Critiques de l’opposition britannique
« Ce gouvernement a hérité d’une situation dans laquelle le fonctionnement sûr et à long terme de la base militaire de Diego Garcia était menacé, avec une souveraineté contestée et des défis juridiques persistants », a souligné le chef de la diplomatie britannique, David Lammy. « L’accord d’aujourd’hui garantit l’avenir de cette base militaire essentielle », s’est félicité le responsable travailliste, arrivé au gouvernement en juillet avec l’élection du Premier ministre, Keir Starmer.

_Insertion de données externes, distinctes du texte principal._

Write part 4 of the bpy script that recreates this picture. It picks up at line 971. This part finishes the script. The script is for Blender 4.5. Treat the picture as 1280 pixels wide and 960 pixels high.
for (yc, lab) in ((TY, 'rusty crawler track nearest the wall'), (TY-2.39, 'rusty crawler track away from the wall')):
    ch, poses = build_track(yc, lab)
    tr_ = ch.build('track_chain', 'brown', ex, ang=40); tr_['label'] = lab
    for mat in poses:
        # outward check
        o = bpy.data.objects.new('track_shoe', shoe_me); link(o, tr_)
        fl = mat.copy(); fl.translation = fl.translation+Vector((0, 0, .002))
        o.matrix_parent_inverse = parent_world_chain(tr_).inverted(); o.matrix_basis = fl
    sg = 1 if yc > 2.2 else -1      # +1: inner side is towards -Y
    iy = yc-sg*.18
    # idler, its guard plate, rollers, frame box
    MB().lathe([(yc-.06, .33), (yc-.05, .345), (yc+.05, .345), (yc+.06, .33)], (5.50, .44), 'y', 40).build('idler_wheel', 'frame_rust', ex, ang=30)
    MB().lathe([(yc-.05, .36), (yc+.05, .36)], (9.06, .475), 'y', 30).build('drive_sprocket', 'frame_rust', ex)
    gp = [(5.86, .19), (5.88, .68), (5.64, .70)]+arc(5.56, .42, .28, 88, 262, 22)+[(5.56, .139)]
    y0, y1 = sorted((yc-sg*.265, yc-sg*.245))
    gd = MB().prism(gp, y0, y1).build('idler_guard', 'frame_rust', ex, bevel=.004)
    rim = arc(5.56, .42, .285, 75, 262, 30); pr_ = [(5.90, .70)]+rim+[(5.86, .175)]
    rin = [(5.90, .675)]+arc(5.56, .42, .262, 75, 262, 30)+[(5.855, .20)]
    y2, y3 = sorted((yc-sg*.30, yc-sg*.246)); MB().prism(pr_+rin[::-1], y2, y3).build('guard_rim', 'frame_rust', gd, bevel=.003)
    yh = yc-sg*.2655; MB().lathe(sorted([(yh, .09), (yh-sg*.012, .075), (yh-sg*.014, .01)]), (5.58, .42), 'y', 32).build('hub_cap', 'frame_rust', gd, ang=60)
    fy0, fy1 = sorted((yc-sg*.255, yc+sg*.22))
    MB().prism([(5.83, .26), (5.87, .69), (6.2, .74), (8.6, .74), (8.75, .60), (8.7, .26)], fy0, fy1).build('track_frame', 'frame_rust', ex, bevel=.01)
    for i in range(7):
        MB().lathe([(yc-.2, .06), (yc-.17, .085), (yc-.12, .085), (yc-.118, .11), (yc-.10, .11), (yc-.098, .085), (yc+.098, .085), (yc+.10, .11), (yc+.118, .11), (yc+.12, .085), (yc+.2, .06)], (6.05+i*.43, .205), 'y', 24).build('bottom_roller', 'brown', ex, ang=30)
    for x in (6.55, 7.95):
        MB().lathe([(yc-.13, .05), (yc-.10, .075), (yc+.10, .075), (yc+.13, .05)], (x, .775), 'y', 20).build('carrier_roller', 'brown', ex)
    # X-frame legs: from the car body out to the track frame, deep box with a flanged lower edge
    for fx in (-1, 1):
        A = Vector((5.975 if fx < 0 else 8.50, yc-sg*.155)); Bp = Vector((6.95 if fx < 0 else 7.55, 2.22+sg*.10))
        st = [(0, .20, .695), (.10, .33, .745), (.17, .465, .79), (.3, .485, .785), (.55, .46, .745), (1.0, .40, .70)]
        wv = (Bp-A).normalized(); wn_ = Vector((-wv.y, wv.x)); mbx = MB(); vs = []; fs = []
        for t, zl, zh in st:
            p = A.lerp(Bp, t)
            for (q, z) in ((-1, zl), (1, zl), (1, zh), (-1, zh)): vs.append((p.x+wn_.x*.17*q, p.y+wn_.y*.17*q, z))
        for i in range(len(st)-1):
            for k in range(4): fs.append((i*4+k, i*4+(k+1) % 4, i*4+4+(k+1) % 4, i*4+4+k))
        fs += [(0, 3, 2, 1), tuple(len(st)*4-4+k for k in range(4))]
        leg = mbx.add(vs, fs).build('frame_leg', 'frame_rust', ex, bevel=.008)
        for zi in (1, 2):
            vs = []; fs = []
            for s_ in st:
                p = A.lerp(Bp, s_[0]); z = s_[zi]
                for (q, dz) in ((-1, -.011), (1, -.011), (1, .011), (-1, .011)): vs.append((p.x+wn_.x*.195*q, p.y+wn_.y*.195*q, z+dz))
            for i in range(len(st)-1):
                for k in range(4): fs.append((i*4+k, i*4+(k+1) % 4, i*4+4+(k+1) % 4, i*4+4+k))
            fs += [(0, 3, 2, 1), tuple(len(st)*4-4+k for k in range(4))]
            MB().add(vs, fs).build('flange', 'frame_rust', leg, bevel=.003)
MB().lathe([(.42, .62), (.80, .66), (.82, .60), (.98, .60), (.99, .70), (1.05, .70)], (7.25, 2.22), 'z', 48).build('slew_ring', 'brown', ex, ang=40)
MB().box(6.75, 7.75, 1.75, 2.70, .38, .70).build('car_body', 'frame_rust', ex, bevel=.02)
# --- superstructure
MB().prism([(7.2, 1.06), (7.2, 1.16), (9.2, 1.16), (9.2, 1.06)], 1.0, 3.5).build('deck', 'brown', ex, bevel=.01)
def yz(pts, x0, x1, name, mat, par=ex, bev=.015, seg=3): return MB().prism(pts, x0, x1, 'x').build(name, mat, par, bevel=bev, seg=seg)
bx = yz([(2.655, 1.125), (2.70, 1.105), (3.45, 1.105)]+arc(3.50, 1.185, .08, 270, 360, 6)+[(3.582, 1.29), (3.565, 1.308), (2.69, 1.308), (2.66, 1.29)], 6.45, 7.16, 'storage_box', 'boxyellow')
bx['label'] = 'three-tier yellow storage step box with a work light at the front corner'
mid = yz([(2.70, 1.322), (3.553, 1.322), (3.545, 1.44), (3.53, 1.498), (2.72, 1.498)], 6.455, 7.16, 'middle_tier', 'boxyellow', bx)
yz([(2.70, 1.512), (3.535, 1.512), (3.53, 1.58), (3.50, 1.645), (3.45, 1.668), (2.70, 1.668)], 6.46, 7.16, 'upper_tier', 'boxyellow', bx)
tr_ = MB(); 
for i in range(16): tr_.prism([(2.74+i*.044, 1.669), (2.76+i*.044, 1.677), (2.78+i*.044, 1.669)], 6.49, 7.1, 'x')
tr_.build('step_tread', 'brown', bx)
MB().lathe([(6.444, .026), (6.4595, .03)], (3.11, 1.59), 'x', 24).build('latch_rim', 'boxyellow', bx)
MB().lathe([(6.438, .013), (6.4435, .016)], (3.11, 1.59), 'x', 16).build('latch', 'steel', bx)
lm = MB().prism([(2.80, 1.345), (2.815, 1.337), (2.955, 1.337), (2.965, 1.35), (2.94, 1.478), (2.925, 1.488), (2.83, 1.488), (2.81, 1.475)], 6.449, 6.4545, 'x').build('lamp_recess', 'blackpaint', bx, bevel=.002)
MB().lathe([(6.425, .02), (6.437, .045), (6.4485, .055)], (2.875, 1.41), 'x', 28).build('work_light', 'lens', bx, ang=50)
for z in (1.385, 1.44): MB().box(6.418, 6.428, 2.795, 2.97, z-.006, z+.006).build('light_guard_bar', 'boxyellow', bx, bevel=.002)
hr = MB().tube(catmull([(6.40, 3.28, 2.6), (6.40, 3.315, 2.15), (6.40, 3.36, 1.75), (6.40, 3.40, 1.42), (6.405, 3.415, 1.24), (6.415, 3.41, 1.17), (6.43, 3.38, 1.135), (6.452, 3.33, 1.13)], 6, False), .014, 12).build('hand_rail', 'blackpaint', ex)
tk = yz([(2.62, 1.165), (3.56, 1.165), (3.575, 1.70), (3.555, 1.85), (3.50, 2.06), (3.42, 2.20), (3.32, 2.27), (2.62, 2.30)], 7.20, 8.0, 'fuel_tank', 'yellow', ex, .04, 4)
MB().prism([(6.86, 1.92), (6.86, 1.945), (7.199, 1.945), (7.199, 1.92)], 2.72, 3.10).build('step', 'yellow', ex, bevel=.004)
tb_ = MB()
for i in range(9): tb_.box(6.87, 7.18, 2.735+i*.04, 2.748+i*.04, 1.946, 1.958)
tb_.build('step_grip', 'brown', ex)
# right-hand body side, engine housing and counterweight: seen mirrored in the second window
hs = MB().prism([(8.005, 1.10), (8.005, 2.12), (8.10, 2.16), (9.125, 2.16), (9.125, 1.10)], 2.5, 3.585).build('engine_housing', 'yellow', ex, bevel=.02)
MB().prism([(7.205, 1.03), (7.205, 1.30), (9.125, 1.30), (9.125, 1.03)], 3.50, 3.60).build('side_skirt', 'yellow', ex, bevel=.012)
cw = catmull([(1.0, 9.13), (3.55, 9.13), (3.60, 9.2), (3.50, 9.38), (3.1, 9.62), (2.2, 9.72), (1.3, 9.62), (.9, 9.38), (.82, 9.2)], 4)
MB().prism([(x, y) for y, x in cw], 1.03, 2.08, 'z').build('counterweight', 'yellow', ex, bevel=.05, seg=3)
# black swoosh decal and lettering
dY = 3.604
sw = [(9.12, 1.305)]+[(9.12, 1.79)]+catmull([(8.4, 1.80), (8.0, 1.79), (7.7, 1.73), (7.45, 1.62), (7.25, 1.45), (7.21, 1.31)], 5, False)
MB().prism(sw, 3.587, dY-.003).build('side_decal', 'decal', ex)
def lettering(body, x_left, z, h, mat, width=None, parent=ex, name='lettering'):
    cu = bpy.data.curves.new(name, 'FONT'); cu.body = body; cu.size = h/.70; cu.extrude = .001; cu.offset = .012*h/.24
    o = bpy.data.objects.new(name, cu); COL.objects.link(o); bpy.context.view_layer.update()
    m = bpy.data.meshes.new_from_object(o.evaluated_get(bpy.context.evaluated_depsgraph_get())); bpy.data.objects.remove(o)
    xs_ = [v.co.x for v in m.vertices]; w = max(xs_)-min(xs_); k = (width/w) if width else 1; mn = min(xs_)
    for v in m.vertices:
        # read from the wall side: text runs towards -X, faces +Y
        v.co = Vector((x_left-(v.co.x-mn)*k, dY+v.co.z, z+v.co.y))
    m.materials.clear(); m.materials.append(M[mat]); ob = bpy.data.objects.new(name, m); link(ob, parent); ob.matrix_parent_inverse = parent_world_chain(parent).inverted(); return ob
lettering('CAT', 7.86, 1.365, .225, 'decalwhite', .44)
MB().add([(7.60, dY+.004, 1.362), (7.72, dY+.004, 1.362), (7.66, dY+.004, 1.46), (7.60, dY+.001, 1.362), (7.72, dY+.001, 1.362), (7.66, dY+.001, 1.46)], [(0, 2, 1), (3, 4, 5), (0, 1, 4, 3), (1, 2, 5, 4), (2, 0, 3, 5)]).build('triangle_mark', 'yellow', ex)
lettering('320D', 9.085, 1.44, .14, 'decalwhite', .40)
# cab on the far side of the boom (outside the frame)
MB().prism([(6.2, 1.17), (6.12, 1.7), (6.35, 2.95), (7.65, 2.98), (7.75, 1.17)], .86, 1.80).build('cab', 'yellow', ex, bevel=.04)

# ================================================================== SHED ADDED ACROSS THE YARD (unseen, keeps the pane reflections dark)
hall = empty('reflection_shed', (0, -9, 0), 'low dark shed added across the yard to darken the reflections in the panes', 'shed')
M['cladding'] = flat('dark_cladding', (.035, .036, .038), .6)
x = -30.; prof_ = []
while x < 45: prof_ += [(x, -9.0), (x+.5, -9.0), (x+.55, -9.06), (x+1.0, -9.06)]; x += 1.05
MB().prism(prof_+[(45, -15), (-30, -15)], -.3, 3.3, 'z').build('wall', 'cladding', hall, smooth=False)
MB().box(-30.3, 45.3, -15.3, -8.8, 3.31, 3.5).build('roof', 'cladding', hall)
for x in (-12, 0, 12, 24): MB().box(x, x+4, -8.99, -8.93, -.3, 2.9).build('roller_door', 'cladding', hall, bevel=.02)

L’opposition conservatrice a, quant à elle, critiqué l’accord : « Faible, faible, faible », a déploré l’ancien chef de la diplomatie britannique, James Cleverly, en lice pour prendre la tête du parti Tory, quand Robert Jenrick, un autre candidat, dénonçait carrément une « capitulation » du Royaume-Uni.
En 2019, l’Assemblée générale de l’ONU avait demandé au Royaume-Uni de rétrocéder sous six mois à l’île Maurice l’archipel des Chagos. La résolution demandait « de reconnaître que l’archipel des Chagos fait partie intégrante du territoire mauricien, d’appuyer la décolonisation de Maurice le plus rapidement possible et de s’abstenir d’entraver ce processus ». Elle faisait suite à une décision dans le même sens de la Cour internationale de Justice quelques mois auparavant.
En 2023, Human Rights Watch a publié un rapport accusant le Royaume-Uni et les États-Unis de s’être rendus coupables de crimes contre l’humanité en déplaçant des populations indigènes sur l’archipel contesté, accusation alors rejetée « catégoriquement » par Londres.
En 2016, le Royaume-Uni avait prolongé jusqu’en 2036 un contrat sur l’utilisation de cette base militaire avec les États-Unis. Elle a notamment joué un rôle stratégique pendant la Guerre froide, puis dans les années 2000 lors des conflits en Irak et en Afghanistan.